● **Written task**
Reproduce exactly the opening lines of the listing, stopping after the line that contains "return V((r.x*t, t, CAMZ+r.z*t))" and including it.

● **Supplied data**
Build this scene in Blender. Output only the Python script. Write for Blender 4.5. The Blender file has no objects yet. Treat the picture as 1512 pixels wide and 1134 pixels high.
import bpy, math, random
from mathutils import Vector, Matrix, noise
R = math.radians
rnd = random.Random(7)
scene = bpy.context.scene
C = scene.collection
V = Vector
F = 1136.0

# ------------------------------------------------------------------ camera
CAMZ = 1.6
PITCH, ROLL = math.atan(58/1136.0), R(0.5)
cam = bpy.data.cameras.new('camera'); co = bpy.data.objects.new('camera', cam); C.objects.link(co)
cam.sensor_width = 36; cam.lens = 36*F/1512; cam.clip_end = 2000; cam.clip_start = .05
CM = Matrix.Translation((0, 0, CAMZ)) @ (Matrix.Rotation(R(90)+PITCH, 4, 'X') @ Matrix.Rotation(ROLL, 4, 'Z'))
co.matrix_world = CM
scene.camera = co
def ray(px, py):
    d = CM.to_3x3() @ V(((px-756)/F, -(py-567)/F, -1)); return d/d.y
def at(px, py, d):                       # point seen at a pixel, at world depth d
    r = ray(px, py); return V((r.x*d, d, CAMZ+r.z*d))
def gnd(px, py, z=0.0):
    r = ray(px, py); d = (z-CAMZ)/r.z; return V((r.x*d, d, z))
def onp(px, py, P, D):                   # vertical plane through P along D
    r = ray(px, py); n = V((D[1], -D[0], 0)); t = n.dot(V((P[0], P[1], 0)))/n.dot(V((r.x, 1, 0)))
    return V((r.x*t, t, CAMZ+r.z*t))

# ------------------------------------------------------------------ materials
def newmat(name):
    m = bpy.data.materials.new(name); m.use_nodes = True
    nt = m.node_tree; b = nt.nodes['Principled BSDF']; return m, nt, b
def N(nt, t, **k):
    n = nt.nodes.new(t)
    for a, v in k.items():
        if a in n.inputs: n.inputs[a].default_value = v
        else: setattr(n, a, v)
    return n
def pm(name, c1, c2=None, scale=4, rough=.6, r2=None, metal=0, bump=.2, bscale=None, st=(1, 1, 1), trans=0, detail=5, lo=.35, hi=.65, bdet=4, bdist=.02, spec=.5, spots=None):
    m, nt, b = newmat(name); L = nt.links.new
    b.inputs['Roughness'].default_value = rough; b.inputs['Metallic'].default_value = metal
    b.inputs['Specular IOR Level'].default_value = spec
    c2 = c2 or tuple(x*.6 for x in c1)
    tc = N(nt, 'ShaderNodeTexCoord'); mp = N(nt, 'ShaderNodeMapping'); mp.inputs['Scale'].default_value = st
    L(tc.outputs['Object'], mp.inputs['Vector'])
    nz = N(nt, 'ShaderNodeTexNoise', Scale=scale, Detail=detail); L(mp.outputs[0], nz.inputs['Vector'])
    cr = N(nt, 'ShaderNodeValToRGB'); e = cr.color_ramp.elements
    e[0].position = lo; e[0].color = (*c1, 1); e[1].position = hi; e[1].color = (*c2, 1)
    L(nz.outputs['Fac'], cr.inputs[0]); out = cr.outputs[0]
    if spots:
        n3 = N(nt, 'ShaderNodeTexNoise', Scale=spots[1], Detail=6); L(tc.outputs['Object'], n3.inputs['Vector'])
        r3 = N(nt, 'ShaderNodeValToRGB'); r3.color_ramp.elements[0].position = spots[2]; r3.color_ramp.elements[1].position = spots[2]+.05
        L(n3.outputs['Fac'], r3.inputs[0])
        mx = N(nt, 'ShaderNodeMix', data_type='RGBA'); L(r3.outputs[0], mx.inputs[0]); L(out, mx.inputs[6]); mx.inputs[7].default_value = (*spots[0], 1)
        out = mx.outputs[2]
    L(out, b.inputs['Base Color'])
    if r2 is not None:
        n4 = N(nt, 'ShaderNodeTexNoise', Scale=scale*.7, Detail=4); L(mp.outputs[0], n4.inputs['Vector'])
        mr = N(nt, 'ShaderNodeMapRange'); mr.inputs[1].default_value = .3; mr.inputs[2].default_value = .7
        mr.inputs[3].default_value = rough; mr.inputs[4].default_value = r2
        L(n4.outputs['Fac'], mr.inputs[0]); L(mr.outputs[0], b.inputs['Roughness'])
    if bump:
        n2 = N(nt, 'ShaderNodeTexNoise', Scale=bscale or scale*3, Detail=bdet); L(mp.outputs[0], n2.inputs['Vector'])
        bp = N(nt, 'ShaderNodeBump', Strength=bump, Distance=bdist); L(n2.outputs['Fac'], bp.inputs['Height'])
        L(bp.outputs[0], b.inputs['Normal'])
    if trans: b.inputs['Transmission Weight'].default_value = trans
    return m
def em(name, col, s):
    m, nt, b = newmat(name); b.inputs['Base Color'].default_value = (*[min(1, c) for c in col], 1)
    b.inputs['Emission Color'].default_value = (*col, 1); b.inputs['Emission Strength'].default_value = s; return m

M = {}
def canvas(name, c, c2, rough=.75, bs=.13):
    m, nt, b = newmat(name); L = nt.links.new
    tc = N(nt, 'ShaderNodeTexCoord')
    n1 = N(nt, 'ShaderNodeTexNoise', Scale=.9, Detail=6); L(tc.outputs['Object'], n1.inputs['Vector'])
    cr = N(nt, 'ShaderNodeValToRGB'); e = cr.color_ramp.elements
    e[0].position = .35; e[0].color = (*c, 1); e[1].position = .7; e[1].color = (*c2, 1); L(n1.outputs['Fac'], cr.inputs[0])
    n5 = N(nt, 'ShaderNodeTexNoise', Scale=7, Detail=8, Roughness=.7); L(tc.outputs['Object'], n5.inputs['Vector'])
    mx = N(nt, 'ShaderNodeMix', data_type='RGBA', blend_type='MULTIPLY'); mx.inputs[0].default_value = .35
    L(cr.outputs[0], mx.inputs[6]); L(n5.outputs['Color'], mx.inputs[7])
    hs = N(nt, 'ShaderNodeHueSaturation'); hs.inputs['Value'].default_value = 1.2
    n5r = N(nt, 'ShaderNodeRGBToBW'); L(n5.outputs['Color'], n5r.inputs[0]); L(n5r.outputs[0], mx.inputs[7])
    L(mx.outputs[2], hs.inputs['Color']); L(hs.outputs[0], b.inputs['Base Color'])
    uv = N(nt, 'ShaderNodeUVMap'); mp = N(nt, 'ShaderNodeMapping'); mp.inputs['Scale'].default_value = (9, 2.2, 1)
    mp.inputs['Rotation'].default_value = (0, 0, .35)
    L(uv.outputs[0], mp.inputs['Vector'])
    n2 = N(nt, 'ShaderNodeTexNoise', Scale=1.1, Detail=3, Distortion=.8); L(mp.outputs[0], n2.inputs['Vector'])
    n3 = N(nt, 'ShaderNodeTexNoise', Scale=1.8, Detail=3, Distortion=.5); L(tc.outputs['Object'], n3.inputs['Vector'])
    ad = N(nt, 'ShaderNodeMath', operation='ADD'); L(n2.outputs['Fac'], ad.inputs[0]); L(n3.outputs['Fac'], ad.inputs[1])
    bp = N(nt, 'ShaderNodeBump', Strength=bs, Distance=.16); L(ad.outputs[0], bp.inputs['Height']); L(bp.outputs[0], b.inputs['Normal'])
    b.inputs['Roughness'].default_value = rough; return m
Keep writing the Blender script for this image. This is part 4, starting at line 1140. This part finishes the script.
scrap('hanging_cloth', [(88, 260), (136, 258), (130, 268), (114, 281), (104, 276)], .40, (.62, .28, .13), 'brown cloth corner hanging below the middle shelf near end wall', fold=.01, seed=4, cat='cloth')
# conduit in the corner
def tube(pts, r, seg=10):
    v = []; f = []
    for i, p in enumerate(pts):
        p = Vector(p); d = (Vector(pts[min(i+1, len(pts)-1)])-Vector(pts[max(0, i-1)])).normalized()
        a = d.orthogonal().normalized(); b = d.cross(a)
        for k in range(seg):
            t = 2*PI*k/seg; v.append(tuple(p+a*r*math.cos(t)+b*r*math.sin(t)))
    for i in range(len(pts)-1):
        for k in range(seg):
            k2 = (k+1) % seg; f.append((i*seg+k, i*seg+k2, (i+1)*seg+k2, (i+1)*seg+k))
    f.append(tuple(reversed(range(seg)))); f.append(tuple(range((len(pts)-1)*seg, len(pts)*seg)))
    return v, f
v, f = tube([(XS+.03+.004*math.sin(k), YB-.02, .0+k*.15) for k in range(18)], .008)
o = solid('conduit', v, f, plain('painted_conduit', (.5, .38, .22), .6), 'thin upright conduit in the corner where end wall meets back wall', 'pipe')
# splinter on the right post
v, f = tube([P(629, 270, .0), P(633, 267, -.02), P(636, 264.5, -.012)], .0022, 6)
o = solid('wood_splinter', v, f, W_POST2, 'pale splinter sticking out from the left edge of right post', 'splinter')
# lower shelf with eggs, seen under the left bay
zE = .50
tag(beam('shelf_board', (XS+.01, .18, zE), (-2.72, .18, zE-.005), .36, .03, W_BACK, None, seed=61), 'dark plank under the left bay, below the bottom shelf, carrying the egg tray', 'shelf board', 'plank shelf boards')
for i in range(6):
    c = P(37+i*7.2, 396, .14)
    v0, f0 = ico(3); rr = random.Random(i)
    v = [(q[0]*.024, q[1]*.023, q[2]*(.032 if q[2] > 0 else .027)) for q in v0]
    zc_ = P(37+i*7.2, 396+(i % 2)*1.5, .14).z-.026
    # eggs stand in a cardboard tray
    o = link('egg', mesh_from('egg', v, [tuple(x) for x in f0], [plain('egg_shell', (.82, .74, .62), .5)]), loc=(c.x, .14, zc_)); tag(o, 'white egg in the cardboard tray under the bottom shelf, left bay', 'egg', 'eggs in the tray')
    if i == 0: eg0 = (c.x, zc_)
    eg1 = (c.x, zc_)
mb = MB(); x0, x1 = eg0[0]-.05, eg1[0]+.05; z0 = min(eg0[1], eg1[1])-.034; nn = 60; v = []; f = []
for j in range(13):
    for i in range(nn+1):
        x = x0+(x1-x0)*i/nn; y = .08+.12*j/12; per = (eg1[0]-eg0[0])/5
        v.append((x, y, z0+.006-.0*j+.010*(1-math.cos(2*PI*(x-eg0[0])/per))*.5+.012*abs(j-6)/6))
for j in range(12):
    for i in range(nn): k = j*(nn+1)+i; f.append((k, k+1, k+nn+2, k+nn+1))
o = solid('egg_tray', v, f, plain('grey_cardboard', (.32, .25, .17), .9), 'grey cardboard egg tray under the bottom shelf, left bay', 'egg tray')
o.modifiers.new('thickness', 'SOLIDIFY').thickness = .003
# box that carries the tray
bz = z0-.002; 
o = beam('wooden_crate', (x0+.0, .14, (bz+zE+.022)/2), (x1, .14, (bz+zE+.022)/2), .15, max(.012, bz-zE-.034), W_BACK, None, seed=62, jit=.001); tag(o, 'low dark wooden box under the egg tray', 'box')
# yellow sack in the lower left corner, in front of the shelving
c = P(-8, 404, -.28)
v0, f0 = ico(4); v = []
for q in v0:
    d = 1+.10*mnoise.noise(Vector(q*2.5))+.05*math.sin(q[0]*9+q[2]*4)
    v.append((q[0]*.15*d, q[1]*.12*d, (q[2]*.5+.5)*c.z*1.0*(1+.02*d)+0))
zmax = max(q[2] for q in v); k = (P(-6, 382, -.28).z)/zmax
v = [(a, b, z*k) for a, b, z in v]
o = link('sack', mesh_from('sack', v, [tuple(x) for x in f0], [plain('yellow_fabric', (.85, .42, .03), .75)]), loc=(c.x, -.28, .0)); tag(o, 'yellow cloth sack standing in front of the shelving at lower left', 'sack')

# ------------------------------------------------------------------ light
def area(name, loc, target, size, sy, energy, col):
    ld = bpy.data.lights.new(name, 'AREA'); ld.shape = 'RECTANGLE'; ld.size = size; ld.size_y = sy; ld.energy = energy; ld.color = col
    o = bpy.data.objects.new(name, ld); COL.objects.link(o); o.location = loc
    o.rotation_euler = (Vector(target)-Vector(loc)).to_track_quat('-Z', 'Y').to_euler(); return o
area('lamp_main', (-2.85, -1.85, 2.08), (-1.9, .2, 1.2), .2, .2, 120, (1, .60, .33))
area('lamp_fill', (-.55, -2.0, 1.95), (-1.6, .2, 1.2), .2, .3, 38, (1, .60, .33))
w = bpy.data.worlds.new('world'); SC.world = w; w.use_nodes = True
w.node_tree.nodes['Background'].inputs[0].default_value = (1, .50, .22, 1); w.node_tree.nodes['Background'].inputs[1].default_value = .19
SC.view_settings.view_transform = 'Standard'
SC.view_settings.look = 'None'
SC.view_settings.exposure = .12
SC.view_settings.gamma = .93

● **Output of the task**
Build this scene in Blender. Output only the Python script. Write for Blender 4.5. The Blender file has no objects yet. Treat the picture as 1512 pixels wide and 1134 pixels high.
import bpy, math, random
from mathutils import Vector, Matrix, noise
R = math.radians
rnd = random.Random(7)
scene = bpy.context.scene
C = scene.collection
V = Vector
F = 1136.0

# ------------------------------------------------------------------ camera
CAMZ = 1.6
PITCH, ROLL = math.atan(58/1136.0), R(0.5)
cam = bpy.data.cameras.new('camera'); co = bpy.data.objects.new('camera', cam); C.objects.link(co)
cam.sensor_width = 36; cam.lens = 36*F/1512; cam.clip_end = 2000; cam.clip_start = .05
CM = Matrix.Translation((0, 0, CAMZ)) @ (Matrix.Rotation(R(90)+PITCH, 4, 'X') @ Matrix.Rotation(ROLL, 4, 'Z'))
co.matrix_world = CM
scene.camera = co
def ray(px, py):
    d = CM.to_3x3() @ V(((px-756)/F, -(py-567)/F, -1)); return d/d.y
def at(px, py, d):                       # point seen at a pixel, at world depth d
    r = ray(px, py); return V((r.x*d, d, CAMZ+r.z*d))
def gnd(px, py, z=0.0):
    r = ray(px, py); d = (z-CAMZ)/r.z; return V((r.x*d, d, z))
def onp(px, py, P, D):                   # vertical plane through P along D
    r = ray(px, py); n = V((D[1], -D[0], 0)); t = n.dot(V((P[0], P[1], 0)))/n.dot(V((r.x, 1, 0)))
    return V((r.x*t, t, CAMZ+r.z*t))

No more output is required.